KTO Aims for 10% Market Share in Brazil’s Licensed Betting Market

In an interview, KTO’s founder and CEO, Andreas Bardun, stated the company’s ambition to capture a 10% share of Brazil’s licensed betting market. He expressed confidence that the group’s hard work and localized strategy will pay off.

KTO has been operating in Brazil since 2019, initially launching in a single state. Prolific expansion and various regional and national sports sponsorships have helped the company establish itself in the market.

“I believe that any company should aim to have at least 10% market share in Brazil in the long term, and we intend to be market leaders,” Bardun explained. “To be considered one of the main brands, I think you need to have at least 10%.”

“We know we are probably far from that at the moment, but if we consider what we have done in Brazil proportionally, since we came from very humble origins with very small investments in the company and are able to compete with the big players, we are very confident that we can achieve it.”

KTO submitted its betting license application in July, within the initial 90-day priority window that closed on August 20th. This means KTO will be among the first to have its license approved and issued by the expected date of January 1, 2025.

Brazil is expected to be an extremely competitive market, with giants like Betano, Bet365, and Betfair joining KTO on the list of companies that have applied for a betting license.

A study from March estimated that sports betting turnover could reach $34 billion by 2028, with a potential gross domestic profit of $2.8 billion.

KTO Exits Peru and Chile to Focus on Brazil

In July, a survey on brand recognition and market share among betting brands in Brazil positioned KTO as the third most well-known and trusted brand for 9.1% of readers who responded to the survey.

The survey analyzed operators’ social media followers, website traffic, and keyword relevance on Google to determine its results. The data did not take into account real account users and active players of the brands surveyed.

KTO was only slightly behind Betfair (9.5%) and Betano (9.4%) in the survey.

To reaffirm its focus on Brazil before the launch of its licensed betting operations, KTO withdrew from Chile and Peru earlier this year, although Bardun said he might reconsider launching a regionally licensed product in Peru in 2025.

Bardun believes that the progress the company has made in Brazil already puts KTO in a good position to move forward, especially with the recent growth of online casinos.

“[iGaming] is growing, and I think it will continue to grow because the Brazilian market is still taking its first steps at the moment,” Bardun stated.
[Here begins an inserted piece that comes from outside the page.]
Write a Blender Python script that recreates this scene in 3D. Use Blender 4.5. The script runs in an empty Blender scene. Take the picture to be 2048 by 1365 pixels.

“The market is still learning about betting, and we can see the growth of online casinos in the last two years. Betting is now turning more to the casino, so I think there is much more room to grow and mature.”

Hard Work Pays Off in Brazil

Bardun believes that the company’s humble origins and clear localization strategy mean that it is well-positioned to gain market share.

“What I am most proud of is that we are surpassing everyone with our work,” Bardun said about the group’s determination.

“It’s a matter of surpassing everyone with work because if you can’t spend more than them, you need to be smarter and work better. And I think we have been able to do that so far.”

Delays to Regulation Could Hinder Larger Operators?

Brazil’s journey towards a legal market has certainly not been simple, and the final regulations were published just three weeks before the August 20th deadline for priority applications.

In Bardun’s opinion, the 90-day window was not sufficient and should have been “at least 180 days” and preferably six months.

Earlier this year, more than 130 companies expressed interest in the market. However, with only a few hours left before the deadline, it seems unlikely that this number will be reached. The latest government data showed that fewer than 100 applications had been submitted so far.

“There is a huge list of things that need to be done before January 1,” Bardun stated. “And we are lucky because we are only operating in Brazil at the moment, so we can put all our resources into it, but I can imagine the complications for large organizations that have huge roadmaps planned in advance.”